New York, NY (PRWEB) January 26, 2007
An urgent need for new nanotechnology policy is highlighted by breakthrough results from a recent British government funded project. For the first time ever, a group of high-level scientists assembled for the purpose of inventing something as close as they could get to the long-sought nanotechnology goal of building precise products atom by atom. The remarkably advanced projects those scientists produced -- which they hope to complete in three to five few years -- suggest that the era of molecular manufacturing could arrive far more swiftly than previously imagined.
"What this shows, even more strongly than before, is the critical necessity of additional work on implications and policy," said Mike Treder, Executive Director of the Center for Responsible Nanotechnology (CRN). "Existing nanotechnology policies, and most proposed policies, do not address huge new areas of concern raised by tomorrow's revolutionary manufacturing potential. That gap could be calamitous."

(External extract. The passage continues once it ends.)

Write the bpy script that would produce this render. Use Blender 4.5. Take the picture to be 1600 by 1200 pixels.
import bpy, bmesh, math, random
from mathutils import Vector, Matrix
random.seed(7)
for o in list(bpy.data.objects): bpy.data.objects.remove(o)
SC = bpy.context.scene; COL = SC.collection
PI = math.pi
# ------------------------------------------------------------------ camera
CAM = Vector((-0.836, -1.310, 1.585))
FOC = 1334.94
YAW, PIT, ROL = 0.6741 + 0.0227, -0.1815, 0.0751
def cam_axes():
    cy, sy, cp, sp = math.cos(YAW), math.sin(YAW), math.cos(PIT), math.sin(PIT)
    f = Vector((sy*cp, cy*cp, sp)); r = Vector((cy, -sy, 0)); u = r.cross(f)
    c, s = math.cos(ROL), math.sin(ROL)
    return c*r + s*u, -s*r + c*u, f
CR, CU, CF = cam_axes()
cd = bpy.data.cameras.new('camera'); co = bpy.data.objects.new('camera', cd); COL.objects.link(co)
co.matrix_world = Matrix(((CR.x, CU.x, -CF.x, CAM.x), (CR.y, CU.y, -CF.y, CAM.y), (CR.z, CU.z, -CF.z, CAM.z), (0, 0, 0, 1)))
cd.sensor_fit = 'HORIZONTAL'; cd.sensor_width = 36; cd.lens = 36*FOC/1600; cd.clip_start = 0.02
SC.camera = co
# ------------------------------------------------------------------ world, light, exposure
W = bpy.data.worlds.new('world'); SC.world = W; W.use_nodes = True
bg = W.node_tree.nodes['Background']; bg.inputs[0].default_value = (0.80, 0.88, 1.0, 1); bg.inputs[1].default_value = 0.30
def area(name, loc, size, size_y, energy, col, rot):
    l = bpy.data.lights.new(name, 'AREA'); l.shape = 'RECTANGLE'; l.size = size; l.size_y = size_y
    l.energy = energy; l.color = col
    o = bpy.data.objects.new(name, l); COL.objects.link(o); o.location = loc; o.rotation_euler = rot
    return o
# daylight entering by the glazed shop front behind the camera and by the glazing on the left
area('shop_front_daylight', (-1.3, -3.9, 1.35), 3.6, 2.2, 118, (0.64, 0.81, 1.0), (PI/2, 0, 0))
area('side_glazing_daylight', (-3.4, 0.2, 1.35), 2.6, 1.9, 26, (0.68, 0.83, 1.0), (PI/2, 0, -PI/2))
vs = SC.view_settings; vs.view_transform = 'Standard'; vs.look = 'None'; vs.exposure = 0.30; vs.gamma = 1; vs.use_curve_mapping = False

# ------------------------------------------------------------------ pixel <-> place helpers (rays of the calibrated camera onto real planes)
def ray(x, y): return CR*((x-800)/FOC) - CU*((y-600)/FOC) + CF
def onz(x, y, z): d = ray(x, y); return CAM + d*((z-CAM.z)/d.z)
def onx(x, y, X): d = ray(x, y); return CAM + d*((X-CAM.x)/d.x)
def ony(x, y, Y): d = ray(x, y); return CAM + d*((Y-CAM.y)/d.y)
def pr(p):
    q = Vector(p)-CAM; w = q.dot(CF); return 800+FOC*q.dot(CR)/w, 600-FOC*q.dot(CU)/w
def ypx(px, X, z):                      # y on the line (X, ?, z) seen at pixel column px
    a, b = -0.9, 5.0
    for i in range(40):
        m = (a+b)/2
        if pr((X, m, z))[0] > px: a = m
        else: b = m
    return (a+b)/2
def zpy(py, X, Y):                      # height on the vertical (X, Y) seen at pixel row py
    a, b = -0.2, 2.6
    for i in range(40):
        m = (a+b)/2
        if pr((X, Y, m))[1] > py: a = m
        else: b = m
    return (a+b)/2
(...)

Nanofactories will use vast arrays of tiny machines to fasten single molecules together quickly and precisely, allowing engineers, designers and potentially anyone else to make powerful products at the touch of a button. In a single week of intense interdisciplinary work, an "IDEAS Factory on the Software Control of Matter" produced three ground-breaking research proposals that bring the nanofactory concept closer to reality. The project was sponsored by the UK's Engineering and Physical Sciences Research Council (EPSRC), a national science agency that also will fund the proposals.
"If, as expected, nanofactories can be used to build more nanofactories, then the impacts on society may be extreme," said Treder. "From remarkable advances in health care, environmental repair and poverty reduction, to severe economic disruption, political upheaval and the possibility of a new arms race: all these implications and more must be understood. Now it appears that our time to prepare is getting shorter."
The goals of the IDEAS Factory project were audacious: to make progress toward the vision of a "matter compiler" that could build atomically precise products under computer control. The forward-looking proposals coming from the IDEAS Factory should expand expectations as to what's possible at the nanoscale, and hold the potential to accelerate the development of nanofactory systems.
"This shows that molecular manufacturing, which has been considered a far-future result of nanotechnology, is now a fruitful topic for current scientific attention," said CRN Director of Research Chris Phoenix. "We expect that the IDEAS Factory will be a trend leader, inducing other nanoscientists to use molecular manufacturing as an inspiration and target for their work."
Participants in the IDEAS Factory designed research projects using an innovative process in which scientists from many different fields work together to bypass the conventional limitations of their fields. The three proposals they developed are expected to accomplish in just a few years what might have taken twenty with traditional approaches. Funding has already been assured by the EPSRC and experimental work will begin shortly.